Minimum effort, maximum effect: modulating twisted intramolecular charge transfer for ultralong room temperature phosphorescence

Abstract

Achieving efficient organic ultralong room temperature phosphorescence (OURTP) hinges on populating and stabilizing triplet excitons. Herein, we demonstrate a “minimum effort, maximum effect” strategy by precisely modulating the twisted intramolecular charge-transfer (TICT) process in minimalist single-benzene luminophores (SBLs). A synergistic attenuation of steric hindrance in electron-donating groups and electron-withdrawing potency in accepting groups is shown to facilitate TICT formation.

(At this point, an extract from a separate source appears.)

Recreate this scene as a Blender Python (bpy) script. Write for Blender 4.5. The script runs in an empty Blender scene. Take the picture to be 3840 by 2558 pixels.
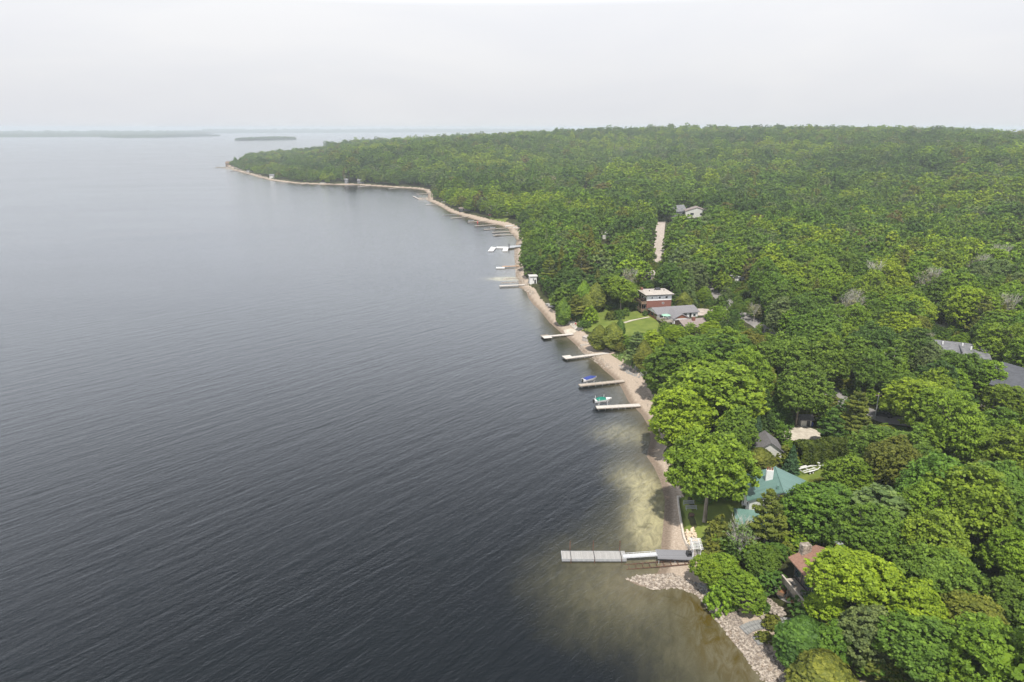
import bpy, math, random
import numpy as np
from mathutils import Vector
from mathutils.geometry import delaunay_2d_cdt
rng = np.random.default_rng(7); random.seed(7)
S = bpy.context.scene; col = S.collection
R = math.radians

# ------------------------------------------------------------ camera, sky, sun
PITCH = R(17.34); F = 2560.0; CH = 80.0
cd = bpy.data.cameras.new('camera'); cam = bpy.data.objects.new('camera', cd); col.objects.link(cam)
cam.location = (0, 0, CH); cam.rotation_euler = (R(90) - PITCH, 0, 0)
cd.lens = 24; cd.sensor_width = 36; cd.clip_start = 1; cd.clip_end = 60000
S.camera = cam
SUN_EL, SUN_AZ = 60, 178          # azimuth clockwise from +Y (the view direction): behind the camera
W = bpy.data.worlds.new('World'); S.world = W; W.use_nodes = True
nt = W.node_tree; nt.nodes.clear()
def N(nt, t, **k):
    n = nt.nodes.new(t)
    for a, v in k.items():
        if a.startswith('i_'): n.inputs[a[2:].replace('_', ' ')].default_value = v
        else: setattr(n, a, v)
    return n
out = N(nt, 'ShaderNodeOutputWorld'); mix = N(nt, 'ShaderNodeMixShader')
sky = N(nt, 'ShaderNodeTexSky', sky_type='NISHITA', sun_disc=False, sun_elevation=R(SUN_EL), sun_rotation=R(SUN_AZ), dust_density=4, altitude=80)
b1 = N(nt, 'ShaderNodeBackground', i_Strength=0.1); nt.links.new(sky.outputs[0], b1.inputs[0])
b2 = N(nt, 'ShaderNodeBackground', i_Strength=1.0)
tc = N(nt, 'ShaderNodeTexCoord'); mp = N(nt, 'ShaderNodeMapping'); mp.inputs['Scale'].default_value = (1.2, 1.2, 5)
nz = N(nt, 'ShaderNodeTexNoise', i_Scale=1.6, i_Detail=5, i_Roughness=0.55, i_Distortion=0.4)
cr = N(nt, 'ShaderNodeValToRGB')
cr.color_ramp.elements[0].position = .38; cr.color_ramp.elements[0].color = (.885, .895, .935, 1)
cr.color_ramp.elements[1].position = .66; cr.color_ramp.elements[1].color = (.955, .955, .97, 1)
nt.links.new(tc.outputs['Generated'], mp.inputs[0]); nt.links.new(mp.outputs[0], nz.inputs[0])
nt.links.new(nz.outputs[0], cr.inputs[0])
# brightness by height: unseen bright band and dim overhead, added for the water's reflections
sz = N(nt, 'ShaderNodeSeparateXYZ'); nt.links.new(tc.outputs['Generated'], sz.inputs[0]); er = N(nt, 'ShaderNodeValToRGB')
EL = [(0, .302), (.06, .318), (.155, .352), (.19, .92), (.31, .88), (.45, .25), (.6, .1), (1, .1)]
while len(er.color_ramp.elements) < len(EL): er.color_ramp.elements.new(.5)
for k, (p_, v_) in enumerate(EL): er.color_ramp.elements[k].position = p_; tb_ = .06 if .16 < p_ else 0; er.color_ramp.elements[k].color = (v_ * (1 - tb_), v_ * (1 - tb_ * .2), v_ * (1 + tb_), 1)
nt.links.new(sz.outputs[2], er.inputs[0]); vs_ = N(nt, 'ShaderNodeVectorMath', operation='MULTIPLY'); nt.links.new(cr.outputs[0], vs_.inputs[0]); nt.links.new(er.outputs[0], vs_.inputs[1])
v2_ = N(nt, 'ShaderNodeVectorMath', operation='SCALE'); v2_.inputs['Scale'].default_value = 3; nt.links.new(vs_.outputs[0], v2_.inputs[0]); nt.links.new(v2_.outputs[0], b2.inputs[0])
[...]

The resulting TICT state acts as a pivotal relay, efficiently narrowing the singlet–triplet energy gap (ΔE_ST) and enhancing spin–orbit coupling (SOC) to foster rapid intersystem crossing and triplet population. Subsequent stabilization of these triplet states is achieved through a rigid hydrogen-bonding network within a polyvinyl alcohol (PVA) matrix. This work establishes a direct correlation between TICT character and OURTP performance, revealing a molecular-level “butterfly effect”, where subtle structural modifications yield dramatic photophysical enhancements. The findings provide a novel paradigm for designing high-performance OURTP materials from simple and compact molecular systems.